Job ▸ Find the lines that hold the word "objects" and return them.

Recorded data ▸
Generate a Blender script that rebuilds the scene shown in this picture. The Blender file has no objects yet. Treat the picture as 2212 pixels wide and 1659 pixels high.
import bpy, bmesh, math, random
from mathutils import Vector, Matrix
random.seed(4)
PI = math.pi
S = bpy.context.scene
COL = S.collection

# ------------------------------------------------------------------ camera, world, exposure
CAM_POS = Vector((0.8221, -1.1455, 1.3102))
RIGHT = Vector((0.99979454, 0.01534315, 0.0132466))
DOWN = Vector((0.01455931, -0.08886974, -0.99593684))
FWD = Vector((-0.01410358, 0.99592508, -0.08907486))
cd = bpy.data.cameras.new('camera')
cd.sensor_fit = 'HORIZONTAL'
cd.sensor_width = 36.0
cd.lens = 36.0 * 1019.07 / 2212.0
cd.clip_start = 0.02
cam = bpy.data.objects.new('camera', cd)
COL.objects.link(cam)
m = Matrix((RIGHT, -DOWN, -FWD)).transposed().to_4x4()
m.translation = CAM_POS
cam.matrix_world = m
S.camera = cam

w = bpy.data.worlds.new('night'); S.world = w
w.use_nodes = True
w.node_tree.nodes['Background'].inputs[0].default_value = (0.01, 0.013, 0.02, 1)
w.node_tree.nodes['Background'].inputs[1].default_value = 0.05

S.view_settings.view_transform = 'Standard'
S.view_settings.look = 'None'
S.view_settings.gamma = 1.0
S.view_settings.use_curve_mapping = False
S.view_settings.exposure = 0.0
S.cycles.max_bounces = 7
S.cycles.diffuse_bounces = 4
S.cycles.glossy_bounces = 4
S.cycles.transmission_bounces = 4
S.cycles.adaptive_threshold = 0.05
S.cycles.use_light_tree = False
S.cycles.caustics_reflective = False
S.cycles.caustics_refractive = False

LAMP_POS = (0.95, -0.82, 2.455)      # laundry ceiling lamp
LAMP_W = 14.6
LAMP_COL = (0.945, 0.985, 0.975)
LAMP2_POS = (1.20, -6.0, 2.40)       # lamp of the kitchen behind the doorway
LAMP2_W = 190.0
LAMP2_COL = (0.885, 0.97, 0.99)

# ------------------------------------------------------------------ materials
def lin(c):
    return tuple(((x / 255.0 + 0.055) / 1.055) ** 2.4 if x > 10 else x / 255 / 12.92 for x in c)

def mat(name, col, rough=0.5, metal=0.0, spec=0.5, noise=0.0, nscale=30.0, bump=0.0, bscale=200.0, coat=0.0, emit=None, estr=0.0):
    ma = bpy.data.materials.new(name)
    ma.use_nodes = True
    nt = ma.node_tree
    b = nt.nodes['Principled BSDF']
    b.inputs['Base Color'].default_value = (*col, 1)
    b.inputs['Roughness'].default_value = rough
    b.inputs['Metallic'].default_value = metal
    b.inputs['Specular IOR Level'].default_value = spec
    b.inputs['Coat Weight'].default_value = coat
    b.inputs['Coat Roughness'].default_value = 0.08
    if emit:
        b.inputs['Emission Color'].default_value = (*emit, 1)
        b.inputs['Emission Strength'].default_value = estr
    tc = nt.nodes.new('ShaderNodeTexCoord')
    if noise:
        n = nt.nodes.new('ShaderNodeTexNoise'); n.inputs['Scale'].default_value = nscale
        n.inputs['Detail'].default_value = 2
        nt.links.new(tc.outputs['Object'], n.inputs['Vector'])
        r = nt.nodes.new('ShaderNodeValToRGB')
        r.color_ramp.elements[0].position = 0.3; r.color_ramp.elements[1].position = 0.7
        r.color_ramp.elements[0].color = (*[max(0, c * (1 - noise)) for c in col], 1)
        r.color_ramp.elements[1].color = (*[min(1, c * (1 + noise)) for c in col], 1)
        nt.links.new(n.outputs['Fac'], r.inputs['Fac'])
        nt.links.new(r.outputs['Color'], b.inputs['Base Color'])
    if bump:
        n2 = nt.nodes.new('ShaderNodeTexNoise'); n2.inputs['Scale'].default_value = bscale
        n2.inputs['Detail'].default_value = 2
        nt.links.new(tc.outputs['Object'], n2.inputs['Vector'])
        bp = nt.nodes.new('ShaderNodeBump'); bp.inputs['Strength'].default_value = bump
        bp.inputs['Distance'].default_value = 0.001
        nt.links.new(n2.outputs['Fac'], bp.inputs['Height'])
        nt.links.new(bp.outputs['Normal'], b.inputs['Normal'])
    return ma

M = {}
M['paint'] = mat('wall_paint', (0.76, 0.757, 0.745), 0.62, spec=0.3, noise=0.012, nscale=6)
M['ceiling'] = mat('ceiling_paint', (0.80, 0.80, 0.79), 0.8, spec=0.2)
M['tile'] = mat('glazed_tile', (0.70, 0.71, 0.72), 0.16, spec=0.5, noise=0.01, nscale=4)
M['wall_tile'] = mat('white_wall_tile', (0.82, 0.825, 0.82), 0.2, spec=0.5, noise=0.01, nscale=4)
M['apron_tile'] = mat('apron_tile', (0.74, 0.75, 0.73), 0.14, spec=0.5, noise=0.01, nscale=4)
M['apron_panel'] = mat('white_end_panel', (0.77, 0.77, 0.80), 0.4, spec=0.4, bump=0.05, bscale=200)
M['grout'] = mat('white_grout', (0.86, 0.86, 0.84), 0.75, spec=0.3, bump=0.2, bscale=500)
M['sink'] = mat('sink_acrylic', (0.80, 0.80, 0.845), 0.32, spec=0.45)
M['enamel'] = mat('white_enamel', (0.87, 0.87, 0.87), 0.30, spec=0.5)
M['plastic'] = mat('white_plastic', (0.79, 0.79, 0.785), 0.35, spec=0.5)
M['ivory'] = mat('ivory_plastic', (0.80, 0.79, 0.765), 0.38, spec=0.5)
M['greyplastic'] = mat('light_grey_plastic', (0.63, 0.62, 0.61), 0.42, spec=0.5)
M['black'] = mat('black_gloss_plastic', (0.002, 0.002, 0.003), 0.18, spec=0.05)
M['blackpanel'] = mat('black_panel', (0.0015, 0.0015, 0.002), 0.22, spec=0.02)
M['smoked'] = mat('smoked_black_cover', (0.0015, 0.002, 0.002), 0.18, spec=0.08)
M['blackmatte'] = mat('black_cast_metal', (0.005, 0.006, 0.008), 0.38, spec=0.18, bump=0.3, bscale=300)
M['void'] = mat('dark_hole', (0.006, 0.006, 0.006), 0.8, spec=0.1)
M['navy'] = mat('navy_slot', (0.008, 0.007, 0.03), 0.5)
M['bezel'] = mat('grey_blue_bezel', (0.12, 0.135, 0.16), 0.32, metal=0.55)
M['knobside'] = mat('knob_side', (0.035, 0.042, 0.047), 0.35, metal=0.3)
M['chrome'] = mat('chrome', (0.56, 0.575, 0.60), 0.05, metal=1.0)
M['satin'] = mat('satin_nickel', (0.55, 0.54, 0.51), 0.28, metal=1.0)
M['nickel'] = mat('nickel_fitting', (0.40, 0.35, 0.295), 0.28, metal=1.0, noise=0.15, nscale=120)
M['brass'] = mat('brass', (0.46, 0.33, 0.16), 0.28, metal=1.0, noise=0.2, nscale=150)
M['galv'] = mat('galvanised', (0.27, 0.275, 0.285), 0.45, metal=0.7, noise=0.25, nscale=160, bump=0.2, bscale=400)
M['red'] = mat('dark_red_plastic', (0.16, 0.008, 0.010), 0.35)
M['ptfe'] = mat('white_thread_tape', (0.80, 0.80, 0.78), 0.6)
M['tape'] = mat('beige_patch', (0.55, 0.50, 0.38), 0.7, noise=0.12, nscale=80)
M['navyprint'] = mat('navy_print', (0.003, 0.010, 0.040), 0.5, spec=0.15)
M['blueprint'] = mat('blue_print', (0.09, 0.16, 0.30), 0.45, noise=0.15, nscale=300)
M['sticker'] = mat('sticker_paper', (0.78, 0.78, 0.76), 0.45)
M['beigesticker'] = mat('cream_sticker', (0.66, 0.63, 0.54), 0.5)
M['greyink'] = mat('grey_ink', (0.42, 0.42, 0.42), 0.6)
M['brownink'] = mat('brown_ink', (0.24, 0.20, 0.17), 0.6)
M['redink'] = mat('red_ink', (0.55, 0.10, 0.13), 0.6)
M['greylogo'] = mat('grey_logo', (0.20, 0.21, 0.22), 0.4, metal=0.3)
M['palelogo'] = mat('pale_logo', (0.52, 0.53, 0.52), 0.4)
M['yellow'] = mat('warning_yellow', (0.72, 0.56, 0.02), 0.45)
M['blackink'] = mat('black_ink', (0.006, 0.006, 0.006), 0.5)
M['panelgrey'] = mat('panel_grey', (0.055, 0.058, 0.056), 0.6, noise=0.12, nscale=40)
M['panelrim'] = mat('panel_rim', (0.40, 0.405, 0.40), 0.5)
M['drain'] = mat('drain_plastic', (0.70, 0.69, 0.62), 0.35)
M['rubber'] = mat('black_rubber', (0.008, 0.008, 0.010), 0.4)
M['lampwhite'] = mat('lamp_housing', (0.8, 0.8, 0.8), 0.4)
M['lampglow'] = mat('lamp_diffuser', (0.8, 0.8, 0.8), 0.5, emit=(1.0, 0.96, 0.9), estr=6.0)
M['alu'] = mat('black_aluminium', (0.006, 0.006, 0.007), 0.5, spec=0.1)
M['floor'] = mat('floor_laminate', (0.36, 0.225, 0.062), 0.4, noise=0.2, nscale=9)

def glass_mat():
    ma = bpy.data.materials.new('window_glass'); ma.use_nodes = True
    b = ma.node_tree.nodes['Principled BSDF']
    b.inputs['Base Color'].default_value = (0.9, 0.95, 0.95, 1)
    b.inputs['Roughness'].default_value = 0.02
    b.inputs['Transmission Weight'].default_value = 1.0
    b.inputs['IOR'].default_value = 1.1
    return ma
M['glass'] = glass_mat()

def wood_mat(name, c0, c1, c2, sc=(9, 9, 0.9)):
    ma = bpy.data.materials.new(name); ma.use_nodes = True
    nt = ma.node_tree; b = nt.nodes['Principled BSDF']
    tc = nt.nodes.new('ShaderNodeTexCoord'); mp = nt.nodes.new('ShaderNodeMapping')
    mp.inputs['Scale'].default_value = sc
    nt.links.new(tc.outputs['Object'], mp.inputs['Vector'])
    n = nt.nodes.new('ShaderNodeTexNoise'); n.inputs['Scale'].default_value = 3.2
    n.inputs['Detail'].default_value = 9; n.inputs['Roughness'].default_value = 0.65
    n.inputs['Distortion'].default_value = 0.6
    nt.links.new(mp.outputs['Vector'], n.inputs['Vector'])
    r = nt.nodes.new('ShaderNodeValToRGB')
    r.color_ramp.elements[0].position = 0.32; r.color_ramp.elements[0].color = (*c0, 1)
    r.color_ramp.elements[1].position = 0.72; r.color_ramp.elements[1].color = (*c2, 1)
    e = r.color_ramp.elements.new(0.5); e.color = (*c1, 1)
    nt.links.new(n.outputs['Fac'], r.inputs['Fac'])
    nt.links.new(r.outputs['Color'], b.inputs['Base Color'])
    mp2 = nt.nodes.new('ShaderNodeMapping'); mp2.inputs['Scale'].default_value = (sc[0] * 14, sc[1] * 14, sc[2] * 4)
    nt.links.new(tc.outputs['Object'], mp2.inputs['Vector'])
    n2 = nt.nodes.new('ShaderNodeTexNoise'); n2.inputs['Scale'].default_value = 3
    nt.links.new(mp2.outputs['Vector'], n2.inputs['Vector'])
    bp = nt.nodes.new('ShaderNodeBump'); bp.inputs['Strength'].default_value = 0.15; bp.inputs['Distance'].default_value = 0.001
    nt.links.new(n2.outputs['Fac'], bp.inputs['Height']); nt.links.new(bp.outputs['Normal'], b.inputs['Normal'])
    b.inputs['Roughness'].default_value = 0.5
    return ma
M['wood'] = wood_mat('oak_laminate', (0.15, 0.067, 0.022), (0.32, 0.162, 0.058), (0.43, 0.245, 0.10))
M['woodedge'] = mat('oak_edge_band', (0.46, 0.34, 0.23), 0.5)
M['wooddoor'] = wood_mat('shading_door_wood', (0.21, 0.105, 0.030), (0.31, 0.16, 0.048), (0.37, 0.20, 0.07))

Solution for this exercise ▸
Generate a Blender script that rebuilds the scene shown in this picture. The Blender file has no objects yet. Treat the picture as 2212 pixels wide and 1659 pixels high.
cam = bpy.data.objects.new('camera', cd)
COL.objects.link(cam)